▶ Data segment:
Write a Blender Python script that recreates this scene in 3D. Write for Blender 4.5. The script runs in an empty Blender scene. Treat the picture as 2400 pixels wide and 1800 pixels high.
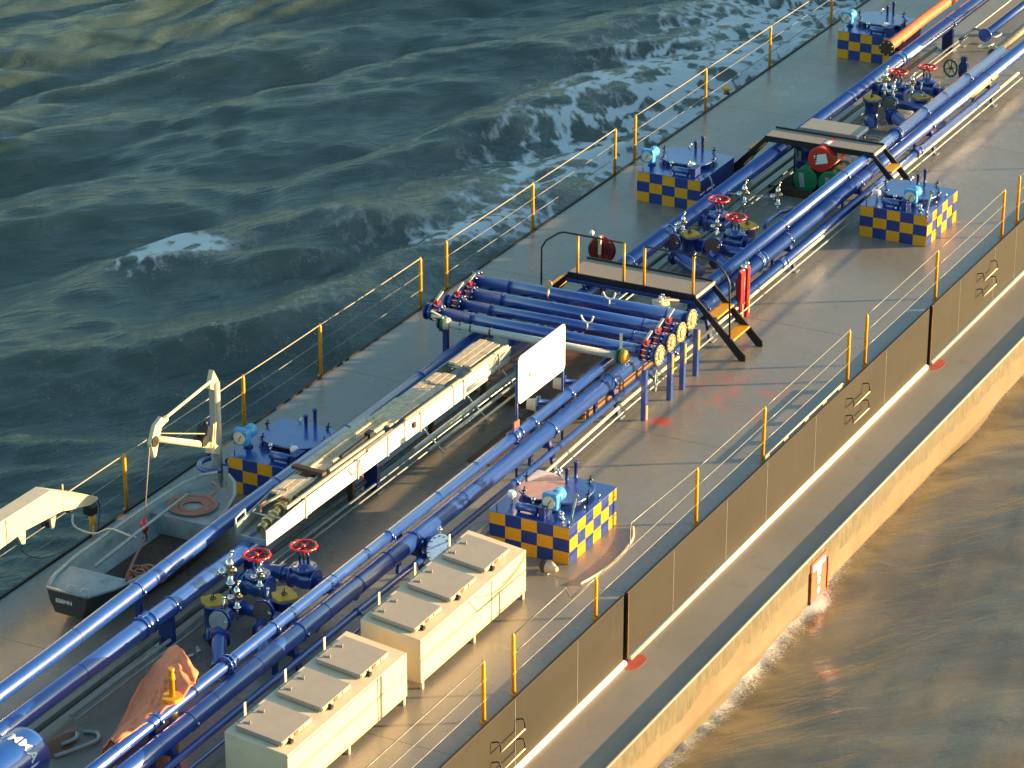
import bpy, math, random
import numpy as np
from mathutils import Vector, Matrix, Quaternion
random.seed(7); rng = np.random.RandomState(11)
S = bpy.context.scene; C = S.collection
PI = math.pi
# ---------------------------------------------------------------- camera, light
cd = bpy.data.cameras.new('camera'); cam = bpy.data.objects.new('camera', cd); C.objects.link(cam)
cam.location = (-51.4845, -26.4688, 24.8545)
_f = Vector((math.cos(math.radians(27.208))*math.cos(math.radians(23.236)), math.sin(math.radians(27.208))*math.cos(math.radians(23.236)), -math.sin(math.radians(23.236))))
cam.rotation_mode = 'QUATERNION'
cam.rotation_quaternion = _f.to_track_quat('-Z', 'Y') @ Quaternion((0,0,1), math.radians(0.07))
cd.sensor_width = 36; cd.sensor_fit = 'HORIZONTAL'; cd.lens = 36*7566/2400
cd.clip_start = 0.5; cd.clip_end = 6000
S.camera = cam
SUN_AZ, SUN_EL = math.radians(-58), math.radians(7.2)
w = bpy.data.worlds.new('World'); S.world = w; w.use_nodes = True
nt = w.node_tree; nt.nodes.clear()
o_ = nt.nodes.new('ShaderNodeOutputWorld'); bg = nt.nodes.new('ShaderNodeBackground'); sk = nt.nodes.new('ShaderNodeTexSky')
sk.sky_type = 'NISHITA'; sk.sun_disc = False; sk.sun_elevation = SUN_EL; sk.sun_rotation = PI/2 - SUN_AZ
sk.air_density = 1.2; sk.dust_density = 1.2; sk.ozone_density = 1.6
bg.inputs['Strength'].default_value = 0.11
tn = nt.nodes.new('ShaderNodeMix'); tn.data_type = 'RGBA'; tn.blend_type = 'MULTIPLY'; tn.inputs[0].default_value = 1; tn.inputs[7].default_value = (.82,1.02,1.07,1)
nt.links.new(sk.outputs[0], tn.inputs[6]); nt.links.new(tn.outputs[2], bg.inputs[0]); nt.links.new(bg.outputs[0], o_.inputs[0])
sl = bpy.data.lights.new('sun', 'SUN'); sl.energy = 5.0; sl.angle = math.radians(0.53); sl.color = (1.0, 0.66, 0.32)
so = bpy.data.objects.new('sun', sl); C.objects.link(so)
sd = Vector((math.cos(SUN_AZ)*math.cos(SUN_EL), math.sin(SUN_AZ)*math.cos(SUN_EL), math.sin(SUN_EL)))
so.rotation_mode = 'QUATERNION'; so.rotation_quaternion = sd.to_track_quat('Z', 'Y'); so.location = sd*60
S.view_settings.view_transform = 'Standard'; S.view_settings.look = 'None'
S.view_settings.exposure = 1.78; S.view_settings.gamma = 1.0
S.view_settings.use_curve_mapping = False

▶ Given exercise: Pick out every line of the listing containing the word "scene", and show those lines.

▶ Expected answer:
Write a Blender Python script that recreates this scene in 3D. Write for Blender 4.5. The script runs in an empty Blender scene. Treat the picture as 2400 pixels wide and 1800 pixels high.
S = bpy.context.scene; C = S.collection